Monday, November 16, 2015
How Many College Applications is Too Many?
In conversation with a friend of mine this week, she mentioned that her recently unemployed spouse has sent out 46 job applications over the past few weeks. He's a highly-qualified tech professional living in a competitive market. Forty-six? I couldn't even fathom rejection on that scale. I mean, he can't possibly expect to get all 46 jobs.

In the changing landscape of college admissions, numbers are starting to matter more. On-line platforms like the Common Application have made it easier to apply to a greater number of universities with the single click of a button. Students can conceivably write a single admission essay and forward the same document to dozens of different universities.

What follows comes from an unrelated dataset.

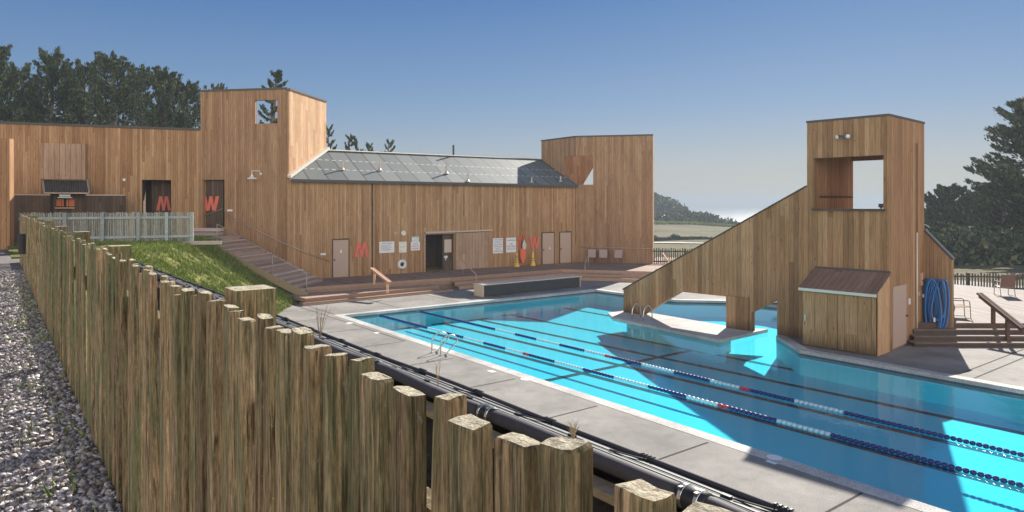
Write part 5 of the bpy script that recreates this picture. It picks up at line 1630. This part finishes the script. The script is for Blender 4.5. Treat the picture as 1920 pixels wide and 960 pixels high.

So, is there a magic number of colleges to which a student should apply? Is it better to apply to three colleges or 50? Is there a down side to either?

I don't pretend to have all the answers. It depends in part upon the quality of the research and college counseling that students receive. Students with access to top guidance counselors are obviously at an advantage here. Affluent students also have a leg up in the sense that they can afford to do things like visit out of state campuses.

This kind of front-end research allows students to make more measured decisions. Those students may well be able to narrow their field to a handful of colleges in which they are very interested and to which they are well-suited.

For many other students, college choice is greyer. They may be basing decisions on second-hand information or cursory views of a college website. This makes it harder for students to really assess the school which may be best for them. In that case, I say, cast a wide net (assuming it's affordable-each application usually carries a fee).

The flip-side of this conversation is that more applications make it more difficult for colleges to actually review them. Who knows how technology has squeezed that aspect of the admissions process.

Finally, there are the odds. If you're applying to two dozen schools, you're more likely to get in somewhere; you just need to steel yourself for the inevitable rejection, too.

Which is not a bad life lesson, anyhow.